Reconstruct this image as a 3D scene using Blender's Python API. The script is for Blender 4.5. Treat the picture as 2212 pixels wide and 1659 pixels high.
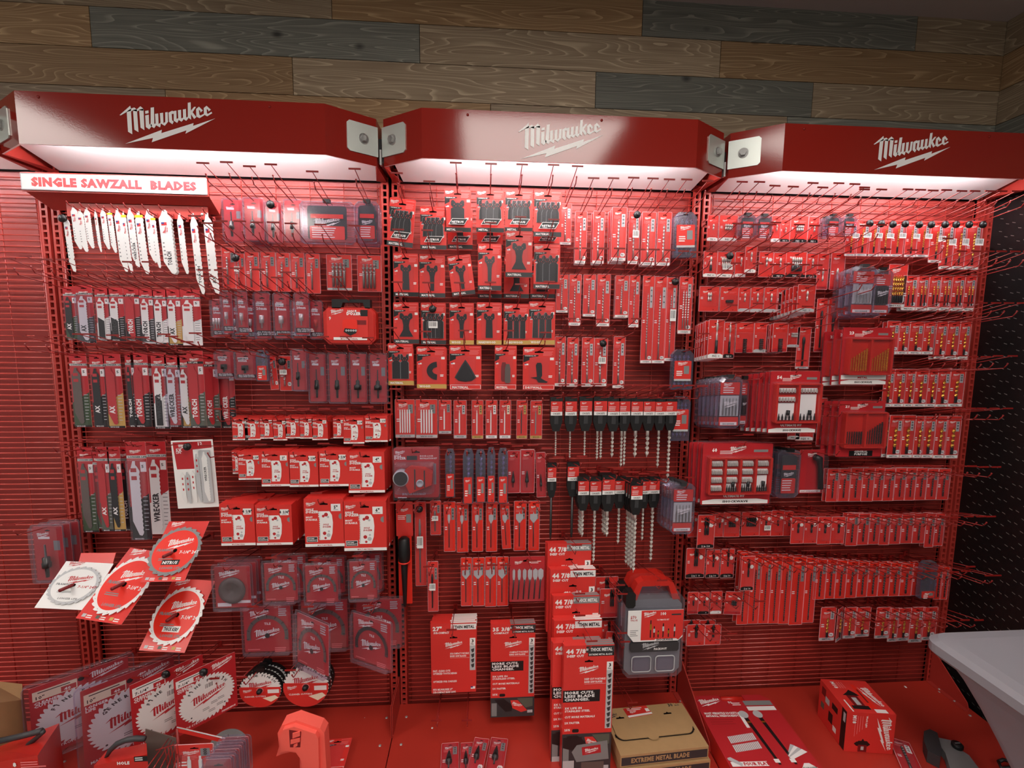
import bpy, math, random
from mathutils import Vector, Matrix, Euler
random.seed(7)
for o in list(bpy.data.objects): bpy.data.objects.remove(o)
SC = bpy.context.scene
COL = SC.collection
# ------------------------------------------------------------------ camera
W, H = 2212, 1659
CAM = Vector((1.5613, -1.8501, 1.5774)); YAW, PITCH, ROLL, FPX = .0693, -.1073, .0093, 1000.0
_f = Vector((math.sin(YAW)*math.cos(PITCH), math.cos(YAW)*math.cos(PITCH), math.sin(PITCH)))
_r0 = Vector((math.cos(YAW), -math.sin(YAW), 0)); _u0 = _r0.cross(_f)
_r = math.cos(ROLL)*_r0 + math.sin(ROLL)*_u0; _u = -math.sin(ROLL)*_r0 + math.cos(ROLL)*_u0
cd = bpy.data.cameras.new('camera'); cam = bpy.data.objects.new('camera', cd); COL.objects.link(cam)
cam.matrix_world = Matrix(((_r.x, _u.x, -_f.x, CAM.x), (_r.y, _u.y, -_f.y, CAM.y), (_r.z, _u.z, -_f.z, CAM.z), (0, 0, 0, 1)))
cd.sensor_fit = 'HORIZONTAL'; cd.sensor_width = 36; cd.lens = 36*FPX/W; cd.clip_start = .05
SC.camera = cam
def ray(x, y): return _f + (x-W/2)/FPX*_r - (y-H/2)/FPX*_u
def at(x, y, d=0.0):                      # pixel -> point on the plane y = -d
    q = ray(x, y); return CAM + q*((-d-CAM.y)/q.y)
def atz(x, y, z=0.0):
    q = ray(x, y); return CAM + q*((z-CAM.z)/q.z)
def atx(x, y, X):
    q = ray(x, y); return CAM + q*((X-CAM.x)/q.x)
# ------------------------------------------------------------------ view, world
vs = SC.view_settings; vs.view_transform = 'Standard'; vs.look = 'None'; vs.exposure = 0.0; vs.gamma = 1.0; vs.use_curve_mapping = False
SC.display_settings.display_device = 'sRGB'
SC.cycles.transparent_max_bounces = 24; SC.cycles.max_bounces = 6
wd = bpy.data.worlds.new('shop'); SC.world = wd; wd.use_nodes = True
wd.node_tree.nodes['Background'].inputs[0].default_value = (1.0, .96, .92, 1); wd.node_tree.nodes['Background'].inputs[1].default_value = WORLD = .36
TUBE_W, TROFFER_W = 56.0, 15.0
# ------------------------------------------------------------------ materials
def lin(c): return tuple(((v/255)/12.92 if v <= 10 else ((v/255+.055)/1.055)**2.4) for v in c)
MATS = {}
def mat(name, rgb=(200, 200, 200), rough=.5, metal=0.0, coat=0.0, emit=0.0, spec=.5, trans=0.0, bump=None, noise=None):
    if name in MATS: return MATS[name]
    m = bpy.data.materials.new(name); m.use_nodes = True; nt = m.node_tree; b = nt.nodes['Principled BSDF']
    c = (*lin(rgb), 1); b.inputs['Base Color'].default_value = c
    b.inputs['Roughness'].default_value = rough; b.inputs['Metallic'].default_value = metal
    b.inputs['Coat Weight'].default_value = coat; b.inputs['Specular IOR Level'].default_value = spec
    if emit:
        b.inputs['Emission Color'].default_value = c; b.inputs['Emission Strength'].default_value = emit
    if trans:                              # thin clear plastic: mostly see-through, glossy film
        out = nt.nodes['Material Output']; t = nt.nodes.new('ShaderNodeBsdfTransparent'); t.inputs[0].default_value = c
        g = nt.nodes.new('ShaderNodeBsdfGlossy'); g.inputs['Roughness'].default_value = rough
        d = nt.nodes.new('ShaderNodeBsdfDiffuse'); d.inputs[0].default_value = (.75, .72, .80, 1)
        lw = nt.nodes.new('ShaderNodeLayerWeight'); lw.inputs[0].default_value = .3
        m1 = nt.nodes.new('ShaderNodeMixShader'); m2 = nt.nodes.new('ShaderNodeMixShader')
        m1.inputs[0].default_value = .3; nt.links.new(g.outputs[0], m1.inputs[1]); nt.links.new(d.outputs[0], m1.inputs[2])
        mr = nt.nodes.new('ShaderNodeMapRange'); mr.inputs['To Min'].default_value = 1-trans; mr.inputs['To Max'].default_value = min(.7, (1-trans)*6)
        nt.links.new(lw.outputs['Facing'], mr.inputs['Value']); nt.links.new(mr.outputs[0], m2.inputs[0])
        nt.links.new(t.outputs[0], m2.inputs[1]); nt.links.new(m1.outputs[0], m2.inputs[2]); nt.links.new(m2.outputs[0], out.inputs[0])
    if noise or bump:
        tc = nt.nodes.new('ShaderNodeTexCoord'); n = nt.nodes.new('ShaderNodeTexNoise'); nt.links.new(tc.outputs['Object'], n.inputs['Vector'])
        n.inputs['Scale'].default_value = (noise or bump)[0]; n.inputs['Detail'].default_value = 4
        if noise:
            mx = nt.nodes.new('ShaderNodeMix'); mx.data_type = 'RGBA'
            mx.inputs[6].default_value = tuple(v*(1-noise[1]) for v in c[:3])+(1,); mx.inputs[7].default_value = tuple(min(1, v*(1+noise[1])) for v in c[:3])+(1,)
            nt.links.new(n.outputs[0], mx.inputs[0]); nt.links.new(mx.outputs[2], b.inputs['Base Color'])
        if bump:
            bp = nt.nodes.new('ShaderNodeBump'); bp.inputs['Strength'].default_value = bump[1]; bp.inputs['Distance'].default_value = .002
            nt.links.new(n.outputs[0], bp.inputs['Height']); nt.links.new(bp.outputs[0], b.inputs['Normal'])
    MATS[name] = m; return m
mat('paint', (172, 54, 46), .36, bump=(300, .08)); mat('wire', (200, 74, 64), .25, spec=.8); mat('gloss', (140, 34, 26), .11, spec=.38, bump=(250, .03)); mat('back', (146, 44, 38), .5)  # wire lightened, back darkened: highlight and shade put into one paint's colour
mat('red', (216, 52, 46), .36); mat('crimson', (184, 40, 46), .33); mat('orange', (232, 42, 24), .42); mat('darkred', (120, 14, 18), .5)
mat('white', (238, 236, 234), .4); mat('black', (20, 19, 20), .45); mat('dgrey', (52, 52, 54), .5); mat('grey', (130, 132, 132), .5)
mat('lgrey', (186, 188, 190), .4); mat('steel', (190, 188, 184), .28, .9); mat('darksteel', (70, 68, 68), .35, .7); mat('brown', (96, 84, 78), .6)
mat('gold', (214, 160, 60), .28, .85); mat('tan', (196, 158, 84), .5); mat('yellow', (236, 214, 40), .5); mat('pink', (236, 120, 120), .5)
mat('blade', (232, 232, 230), .35); mat('clear', (252, 250, 253), .2, trans=.968); mat('smoke', (240, 236, 246), .1, trans=.93)
mat('purple', (176, 168, 220), .12, trans=.84); mat('plate', (206, 212, 206), .33, .55, bump=(60, .1)); mat('zinc', (190, 190, 188), .35, .5)
mat('soffit', (252, 250, 250), .45); mat('cardboard', (176, 140, 96), .8, noise=(30, .08)); mat('hole', (9, 4, 4), .9, spec=.1); mat('edge', (232, 190, 188), .5)  # hole: near-black standing in for the shade inside slots and openings
mat('hook', (140, 28, 24), .4); mat('hookhot', (214, 50, 30), .4); mat('tube', (255, 250, 252), .4, emit=TUBE_W); mat('troffer', (255, 247, 238), .4, emit=TROFFER_W)
mat('redplastic', (196, 38, 28), .35); mat('coral', (248, 98, 84), .6, bump=(120, .1)); mat('binplastic', (142, 140, 146), .6, bump=(40, .15))
mat('rim', (226, 160, 164), .25); mat('green', (58, 78, 50), .5); mat('blue', (40, 50, 120), .5); mat('sheen', (214, 208, 202), .32, .55); mat('foot', (178, 50, 38), .38)
mat('ink', (120, 24, 24), .5); mat('nitrus', (232, 232, 228), .35); mat('olive', (86, 92, 80), .45); mat('cream', (238, 226, 200), .5)
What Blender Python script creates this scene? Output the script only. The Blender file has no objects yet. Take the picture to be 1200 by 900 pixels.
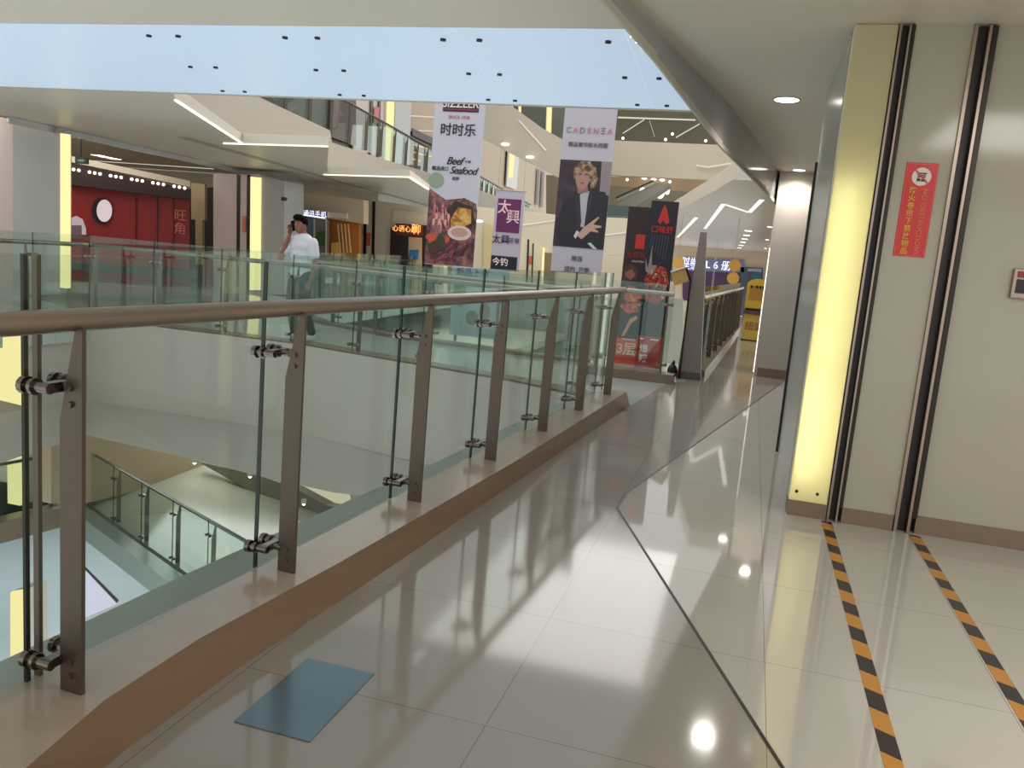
import bpy, bmesh, math, random
from mathutils import Vector, Matrix
random.seed(7)
S = bpy.context.scene
COL = S.collection
PI = math.pi

# ------------------------------------------------------------------ camera geometry
F, CX, CY, EYE = 965.0, 600.0, 450.0, 1.5
dn = Vector((-520, 6090, F)).normalized()
yv = Vector((886 - CX, 320 - CY, F)).normalized()
yv = (yv - dn * yv.dot(dn)).normalized()
up = -dn
xv = yv.cross(up).normalized()
R = Matrix((xv, yv, up))
O = Vector((0, 0, EYE))
def ray(px, py): return R @ Vector((px - CX, py - CY, F))
def onz(px, py, z=0.0):
    d = ray(px, py); return O + d * ((z - EYE) / d.z)
def ony(px, py, y):
    d = ray(px, py); return O + d * (y / d.y)
def onp(px, py, pl):
    P, N = pl; d = ray(px, py); return O + d * ((P - O).dot(N) / d.dot(N))
def vplane(a, b):                      # vertical plane through two ground points
    a = Vector((a[0], a[1], 0)); b = Vector((b[0], b[1], 0))
    n = (b - a).cross(Vector((0, 0, 1))).normalized()
    if n.dot(a - O) < 0: n = -n        # n points away from the camera
    return (a, n)
def yplane(y): return (Vector((0, y, 0)), Vector((0, 1, 0)))
def zplane(z): return (Vector((0, 0, z)), Vector((0, 0, 1 if z > EYE else -1)))

cam = bpy.data.cameras.new('camera'); co = bpy.data.objects.new('camera', cam); COL.objects.link(co)
cam.sensor_width = 36; cam.lens = F / 1200 * 36; cam.clip_start = 0.05; cam.clip_end = 300
rx = R @ Vector((1, 0, 0)); ry = -(R @ Vector((0, 1, 0))); rz = -(R @ Vector((0, 0, 1)))
M = Matrix((rx, ry, rz)).transposed().to_4x4(); M.translation = O
co.matrix_world = M
S.camera = co

# ------------------------------------------------------------------ materials
def lin(c):
    r = []
    for v in c:
        v /= 255.0
        r.append(v / 12.92 if v <= 0.04045 else ((v + 0.055) / 1.055) ** 2.4)
    return (*r, 1)
MATS = {}
def mat(name, rgb, rough=0.5, metal=0.0, noise=0.0, scale=6.0, spec=0.5, bump=0.0, emit=0.0, coat=0.0):
    if name in MATS: return MATS[name]
    m = bpy.data.materials.new(name); m.use_nodes = True
    nt = m.node_tree; b = nt.nodes['Principled BSDF']
    b.inputs['Roughness'].default_value = rough; b.inputs['Metallic'].default_value = metal
    b.inputs['Specular IOR Level'].default_value = spec
    b.inputs['Coat Weight'].default_value = coat; b.inputs['Coat Roughness'].default_value = 0.05
    c = lin(rgb)
    b.inputs['Base Color'].default_value = c
    if noise > 0 or bump > 0:
        tc = nt.nodes.new('ShaderNodeTexCoord'); nz = nt.nodes.new('ShaderNodeTexNoise')
        nz.inputs['Scale'].default_value = scale; nz.inputs['Detail'].default_value = 4
        nt.links.new(tc.outputs['Object'], nz.inputs['Vector'])
        if noise > 0:
            mx = nt.nodes.new('ShaderNodeMix'); mx.data_type = 'RGBA'
            mx.inputs['A'].default_value = (*[v * (1 - noise) for v in c[:3]], 1)
            mx.inputs['B'].default_value = (*[min(1, v * (1 + noise)) for v in c[:3]], 1)
            nt.links.new(nz.outputs['Fac'], mx.inputs['Factor'])
            nt.links.new(mx.outputs['Result'], b.inputs['Base Color'])
        if bump > 0:
            bp = nt.nodes.new('ShaderNodeBump'); bp.inputs['Strength'].default_value = bump
            bp.inputs['Distance'].default_value = 0.002
            nt.links.new(nz.outputs['Fac'], bp.inputs['Height']); nt.links.new(bp.outputs['Normal'], b.inputs['Normal'])
    if emit > 0:
        b.inputs['Emission Color'].default_value = c; b.inputs['Emission Strength'].default_value = emit
    MATS[name] = m; return m
def lamp(name, rgb, strength):
    if name in MATS: return MATS[name]
    m = bpy.data.materials.new(name); m.use_nodes = True
    nt = m.node_tree; nt.nodes.clear()
    e = nt.nodes.new('ShaderNodeEmission'); o = nt.nodes.new('ShaderNodeOutputMaterial')
    e.inputs['Color'].default_value = lin(rgb); e.inputs['Strength'].default_value = strength
    nt.links.new(e.outputs[0], o.inputs[0]); MATS[name] = m; return m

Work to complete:
Out of the records above, set down only the lines from the one that contains "What Blender Python" through the one that contains "PI = math.pi", unchanged and without the pictures.

In response:
What Blender Python script creates this scene? Output the script only. The Blender file has no objects yet. Take the picture to be 1200 by 900 pixels.
import bpy, bmesh, math, random
from mathutils import Vector, Matrix
random.seed(7)
S = bpy.context.scene
COL = S.collection
PI = math.pi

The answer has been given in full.